Search
Close this search box.

What You Don’t Know Can Hurt You

Whoever first said, “What you don’t know can’t hurt you” never worked in IT sourcing. In our business, clear and comprehensive market intelligence is often the difference maker between beneficial contracts and truly bad deals. Knowledge is also the foundation of true supplier partnerships, as opposed to rocky or legalistic relationships with vendors.

But, in some cases – ERP purchases, for example – it may be impossible for CIOs to know if a deal is a good one or not. This is largely due to the highly complex and frequently incomprehensible nature of ERP pricing and the large vendors’ confusing sales and product bundling practices.

Several years ago, a large enterprise engaged a well known advisory firm to help them negotiate the purchase of a new enterprise software platform. The list price of the software was a few hundred million dollars, with annual net license fees of more than $30 million. This was a huge purchase, to say the least, and the company was smart to engage an advisor to assist with evaluating the pricing and negotiating the contract.

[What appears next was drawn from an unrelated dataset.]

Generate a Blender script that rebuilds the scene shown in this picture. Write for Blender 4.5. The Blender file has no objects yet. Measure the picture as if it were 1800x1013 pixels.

And surely the corporate CIO felt even smarter when his advisor secured an 86% discount on that list price. Everything seemed great, like a true success story. And the advisor certainly wasn’t shy about touting its effective negotiation skills.

But a closer look at the contract revealed it was actually a terrible deal for the client. Included in that huge list price was at least $80 million worth of pure, unadulterated shelfware – software modules and tools that the client was never going to use and did not even bother to install. All that extra software might have been worth buying if the contract offered big cuts on the annual maintenance and licensing fees, which is where the action is for the ERP vendors. (List prices are just for show, a ridiculously high opening bid.)

But no such luck for this corporation (which has since become an UpperEdge client). In the end, that huge discount was just a red herring.

The underlying problem was that the advisor working for the client also had significant business with the software company. In fact, the relationship with the ERP vendor was ultimately much more important than the one-off sourcing advisory deal with this particular client. The CIO was not aware of the extent of the high-level conflict of interest until it was too late. To put it mildly, these relationships can skew incentives and call into question just how good a deal corporate clients receive.

The big idea here is to always understand whom you’re negotiating with and what the incentives are for all involved parties (including third-party advisors). Obviously, we believe clients should have skilled, informed and experienced advisors in sourcing and negotiating any significant software or IT services purchase; but those advisors must be 100% unbiased, fully aligned to client objectives, and completely transparent about their motivations. That is the only way you, as the client, can know just how expensive 86% discounts may be.

So forget “Ignorance is bliss;” when it comes to IT sourcing in general and ERP purchases in particular, “Knowledge is power.” Specifically, market intelligence is the best way to avoid getting hurt by what you don’t know.